Pieve di Cadore: la cultura senza soldi, meno eventi

Coletti: «Pieve avrebbe bisogno di 100.000 euro, ne abbiamo 4.000»
Maria Giovanna Coletti, assessore a Pieve
Maria Giovanna Coletti, assessore a Pieve
PIEVE DI CADORE. Con la conferenza "Nuovi spunti di ricerca sul fratello di Tiziano, Francesco", tenuta dal laureato in Storia dell'Arte originario di Sedico, Elia D'Incà, nella sala consigliare della Magnifica Comunità domenica pomeriggio, si è conclusa in Cadore la "XIII settimana della cultura".


La Magnifica Comunità e i Comuni hanno messo a disposizione un programma di manifestazioni e di strutture culturali. Purtroppo, la disponibilità di strutture e lo spiegamento di volontari, non ha trovato nel pubblico locale ed in quello turistico una risposta adeguata.


«E' vero - ha affermato la presidente della "Fondazione Centro Studi Tiziano e Cadore" e assessore comunale alla cultura Maria Giovanna Coletti - le manifestazioni, le chiese, i musei, non sono stati molto frequentati e solo in alcuni casi hanno segnato dei numeri di visitatori consistenti».

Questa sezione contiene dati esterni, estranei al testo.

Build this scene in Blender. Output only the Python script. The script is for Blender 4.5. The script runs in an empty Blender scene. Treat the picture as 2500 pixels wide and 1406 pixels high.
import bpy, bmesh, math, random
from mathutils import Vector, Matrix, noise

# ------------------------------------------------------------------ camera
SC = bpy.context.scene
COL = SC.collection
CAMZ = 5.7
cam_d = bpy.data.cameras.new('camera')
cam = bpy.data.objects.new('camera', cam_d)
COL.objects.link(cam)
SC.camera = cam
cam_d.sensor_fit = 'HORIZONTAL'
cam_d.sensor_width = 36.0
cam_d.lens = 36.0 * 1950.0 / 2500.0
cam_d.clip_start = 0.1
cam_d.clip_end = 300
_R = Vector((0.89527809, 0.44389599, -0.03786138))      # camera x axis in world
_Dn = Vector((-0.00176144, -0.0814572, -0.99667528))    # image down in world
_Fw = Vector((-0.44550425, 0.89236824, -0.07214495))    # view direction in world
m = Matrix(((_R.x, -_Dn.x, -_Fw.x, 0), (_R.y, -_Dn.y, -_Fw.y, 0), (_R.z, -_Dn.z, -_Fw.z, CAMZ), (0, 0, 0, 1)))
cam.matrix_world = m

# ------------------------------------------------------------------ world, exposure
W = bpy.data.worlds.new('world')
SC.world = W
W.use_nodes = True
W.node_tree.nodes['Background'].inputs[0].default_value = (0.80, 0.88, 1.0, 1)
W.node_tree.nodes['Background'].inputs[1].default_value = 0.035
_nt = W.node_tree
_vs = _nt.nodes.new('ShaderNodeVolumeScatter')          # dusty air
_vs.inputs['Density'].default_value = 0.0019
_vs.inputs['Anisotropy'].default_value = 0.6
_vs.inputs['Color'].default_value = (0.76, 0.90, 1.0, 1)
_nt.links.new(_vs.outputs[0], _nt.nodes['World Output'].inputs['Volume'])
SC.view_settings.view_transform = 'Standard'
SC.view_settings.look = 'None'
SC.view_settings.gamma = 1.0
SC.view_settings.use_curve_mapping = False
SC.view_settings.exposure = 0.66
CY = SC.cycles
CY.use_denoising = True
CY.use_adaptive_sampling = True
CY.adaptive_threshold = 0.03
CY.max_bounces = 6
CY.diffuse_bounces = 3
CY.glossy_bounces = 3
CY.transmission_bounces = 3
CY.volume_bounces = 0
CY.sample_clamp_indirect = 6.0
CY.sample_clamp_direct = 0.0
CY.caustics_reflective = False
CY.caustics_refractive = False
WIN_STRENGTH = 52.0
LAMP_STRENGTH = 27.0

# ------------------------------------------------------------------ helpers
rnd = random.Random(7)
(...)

Quali possono essere le cause?


«Essendo ormai la 13esima volta che organizziamo questa manifestazione, molti cadorini vi hanno già partecipato, e quindi difficilmente rivistano il museo o la chiesetta, a meno che non ci siano degli eventi in grado di attrarne l'attenzione. Ci sono, poi, altri motivi: il depliant che raccoglie le iniziative viene stampato troppo tardi perché le amministrazioni comunali inviano con troppo ritardo alla Magnifica Comunità, ente coordinatore del progetto, i loro programmi. Di conseguenza la promozione delle iniziative diventa poco efficace. Quest'anno, ad esempio, il pieghevole è stato disponibile solo dal gorno precedente l'inizio delle manifestazioni. Infine, non essendoci risorse a disposizione, non esiste la possibilità di fare nessun tipo di pubblicità sui giornali o negli altri mezzi d'informazione».


Perché manca il denaro per la pubblicità?


«Principalmente perché la Magnifica Comunità ha il bilancio ridotto all'osso e poi perché, a parte qualche rara eccezione, i Comuni hanno tagliato nei loro bilanci, gli stanziamenti per la cultura. Anche Elia D'Incà, il conferenziere di oggi, scrive nella sua biografia, che da studioso e laureato in Storia dell'arte, è stato costretto, per vivere, a trovare un altro lavoro che nulla ha a vedere con la cultura».


Qual è la situazione a Pieve?


«Tragica: Pieve, "città della cultura", che per non sfigurare avrebbe bisogno di almeno 100.000 euro all'anno, nel 2011 si trova a gestire una somma di soli 4.000 euro, meno dei contributi assegnati alle associazioni di volontariato. Sono così saltate tutte le manifestazioni che sono state programmate gli anni scorsi: niente più presentazioni di libri di autori noti, come avveniva alla fine degli anni'90 e inizio millennio; nessuna rappresentazione teatrale, pochi concerti e solo a pagamento; finite tutte le manifestazioni legate al Cadore Film Festival. Insomma la cultura è stata azzerata».


State per inaugurare la grande mostra sui 150 anni dell'Unità d'Italia. Come avete trovato i fondi necessari?


«In questa occasione abbiamo potuto contare sul un contributo della Cariverona e su un'altro di un privato. Abbiamo ridotto tutte le spese all'osso e nonostante ciò pensiamo di farcela ugualmente, anche se abbiamo dovuto prevedere un biglietto d'ingresso a pagamento. Non sarà una somma elevata, ma solo il contributo di due euro».


Quali sono le esigenze della Fondazione Centro Studi Tiziano Cadore?


«Nei cassetti della Fondazione ci sono progetti per circa 3 milioni di euro. Siamo consapevoli che non è possibile averli tutti, ma in questo momento stiamo navigando a vista: ogni volta che c'è un progetto da realizzare, dobbiamo cercare i finanziamenti appositi, com'è successo di recente con gli atti della Battaglia di Rusecco, che è stato stampato grazie a sponsor privati».